An empirical approach through customer journeys in web projects


One of the keys questions facing teams developing customer facing application is how to avoid developing something only to find that it isn't needed. A 'traditional' backlog often fails in this regard as it is a list and as such is:
  • Hard to visualise
  • individual features not related to a customer journey or goal.
  • Can lead to a waterfall style analysis with little testing of ideas
  • Leads to the highest paid person in the room dominating what should be done next
  • Does not engage with people effectively
A training exercise to build an ecommerce site -
Could we use this approach in the 'real world'
Recently I was asked to help with a project as a Product Owner and I wanted to use a new, rapid and iterative approach to design. I had experimented with Customer Centred Design for some time and wanted to run a follow up experiment. My hypothesis was base on some training I did with teams unfamiliar with developing a product in an iterative way. 

The training exercise was to build a web site in around 6 hours. The team were about 50/50 technical and non-technical so we couldn't "build" the site in HTML so we set the the goal to produce a "working" site using the material s they had in the room - paper, stickers, string writing materials. I was inspired by the results, in fact the comments were "I cant believe we came up with so many end to end ideas".

Stories mapped to wireframes
A first attempt at a journey from numbered stories
We tried some ways to record the stories and dependencies. One try involved numbered stickers. Another involved numbers and we linked them together in a separate flow chart. The separate flowcharts were not effective as they were not related to the visual journey.

An initial user journey through wire-framed components
The latest experiment

But this is not really about that exercise but about taking that approach and putting it into a real project. After all a lot of project get stuck on agile design and creating valuable customer journeys.

So I tried it on the next project, refined it and tried it again on the next project. We did some sketching and wireframes and then walked through some journeys reusing common web components to create the user experience.

The key parts of the approach was:
  • The customers identify their goals based on half a dozen customer profiles
  • The customers draw how they would fulfil the goal
  • The sketches and drafted as rough wireframes the same day
  • The airframes are stuck in the wall and the journey shown with arrows
  • The points along the journey are marked with stickers
  • The stickers are numbered
2 user journeys ready for validation
Another set of users are brought in to provide feedback on the goal and how it was achieved. The most successful journeys were identified as those that would be developed

Any stickers that were essential to achieving the journey were highlighted and none essential stickers were left as they were.

At this stage no development had been done

The next stage was to create enough backlog to get the developers going.
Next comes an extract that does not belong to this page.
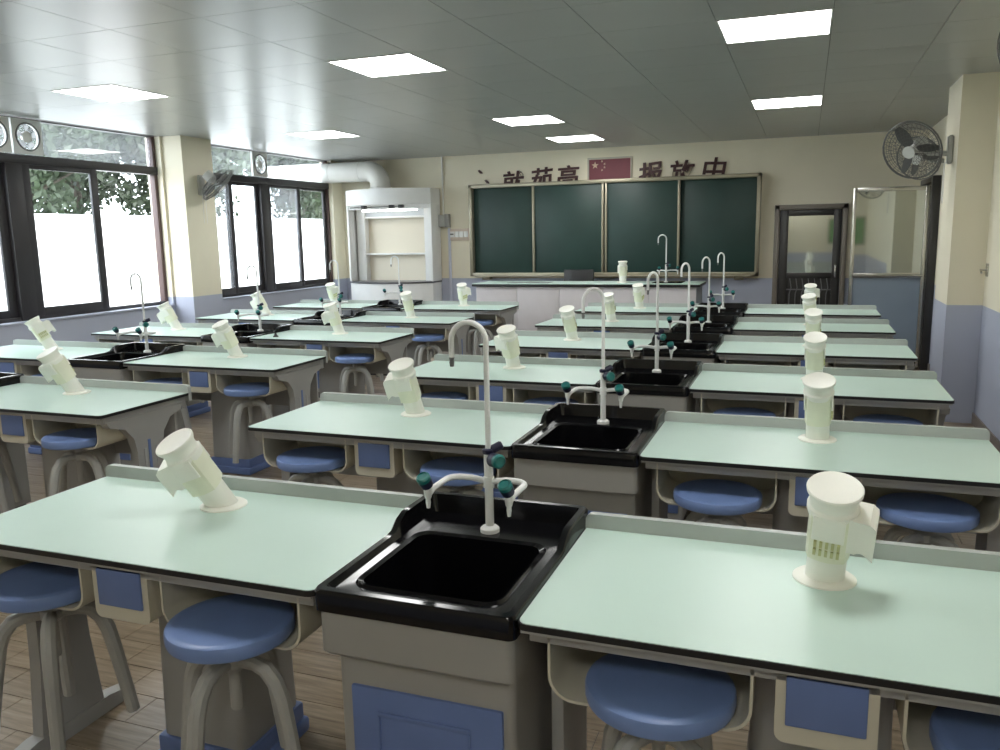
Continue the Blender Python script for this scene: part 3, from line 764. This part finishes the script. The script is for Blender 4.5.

This was where the designer started testing some ideas how the site would look with the users. "Flat" mockups were created in photoshop and put around the wireframes.

At this point we had a whole lot of users invited in to have a walkthrough of the main journeys which once again confirmed we were on the right track.

Next steps were usable HTML templates. Here is a picture of one that didn't make the cut ;-).

We followed up with alpha and beta releases to closed groups of users as the minimum viable product was to remain secret until live release. This made it difficult to get good feedback but we managed through closed groups of users who securely accessed the site.

The results

Overall the results have got better each time. Later usability workshops and beta releases bore out our original findings. The strange thing was that other competitor site always missed the fine balance in tone.

I don't think we could have made this product happen in the time available. However there are always things to improve.

Things I would do differently next time 
  • Get some more users from the street in earlier to give feedback at the earliest stage possible
  • Push more for an early open release
  • Get rid of the "features" that weren't important (just throw them away) when reviewing
  • Don't create any backlog until the journeys were agreed.
  • Don't follow up with a prioritisation session - just get building.